What Mike appears to be trying to do is to build up a case towards having anonymous posting of copyright material not be actionable. That would be essentially a 180 degree turn for copyright law, and would legalize pretty much everything happening on the pirate sites online today. I understand his logic, but his logic is wrong and incredibly dangerous. It’s almost trying to sneak in through the back door what clearly will never come in the front.

herodotus (profile) says:

Re: Re: Re:3 Re:

What the article urges, to my mind, is that any judicially formalistic approach to anonymity issues demand a probing factual analysis of the context in which the identifying information is sought.

The recent RIAA/ISP ‘agreement’ seems to stipulate that technical procedures at revealing anonymity in the context of copyright infringement, even if it is a violation of either first or first amendment rights for the accused, is justifiable to protect the established state interest in maintaining an incentive for the production of artistic material.

This is because the methodology utilized prior to the information request comes within a reasonable modicum of statistical certitude that such a violation has taken place. The utilization of traffic analytics on P2P servers is certainly sufficient justification for the issuance of a warrant.

Such an inquiry is clearly impossible in the context of the defamation suits without the ISP investigating the content of a users browsing history, e.g., what pages she has visited. This is certainly not a narrowly tailored means for the forcible disclosure of anonymity, unless the interest is just fucking amazingly compelling–SUPER SPECIALS or something like that (or terrorism evidentially).

Anonymous Coward says:

Courts have stated, time and time again, that the ability to speak anonymously is part of what’s protected under the First Amendment.
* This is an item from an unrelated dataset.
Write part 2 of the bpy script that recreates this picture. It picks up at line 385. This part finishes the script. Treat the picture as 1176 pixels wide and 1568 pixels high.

then they and you need to read the law again, not read what you want, it never says you have the right to speak anonymously, just that you have to the right to speak. if you wont stand up for what you say, keep your mouth shut

here in case you cant find it

Amendment 1
Congress shall make no law respecting an establishment of religion, or prohibiting the free exercise thereof; or abridging the freedom of speech, or of the press; or the right of the people peaceably to assemble, and to petition the Government for a redress of grievances.

Dave says:

I think you’ve kinda missed the point there AC.

Remember that part of the reason people support anonymity so fevently is because some people are in a situation where they can’t stand up for what they say without the law being used against them in some way. Something the first amendment is specifically meant to defend people against.
Thus, without anonymity, their first amendment rights are trampled before they even open their mouth.

herodotus (profile) says:

Re: Re:

Take the case of anonymity clients–http://en.wikipedia.org/wiki/Tor_(anonymity_network)–extreme perhaps, but illustrative of the basic point that the internet was consciously designed to enable the technical distancing of communication from attributes that would otherwise qualify identity.

Its worth protecting some anonymity, and people who really really need that can get it. For the average person, internet anonymity is a bald faced lie though–every site we visit embeds 100’s of cookies, etc…

Crosbie Fitch (profile) says:

Anonymous is a priori not culpable

All anonymous statements are equipotential, i.e. “X is a liar” and “X is not a liar”. All an anonymous author does is present a statement for consideration on its intrinsic merits, i.e. without any weight lent to it by the author’s reputation.

Because an anonymous statement has no weight (or has equal weight to its equipotential adjuncts) neither the statement nor its author can be culpable for its consequences (the reader is solely responsible for their actions).

Another way of looking at it is that anonymous statements have as much weight as a computer’s statements. Either they have intrinsic merit or they are vacuous.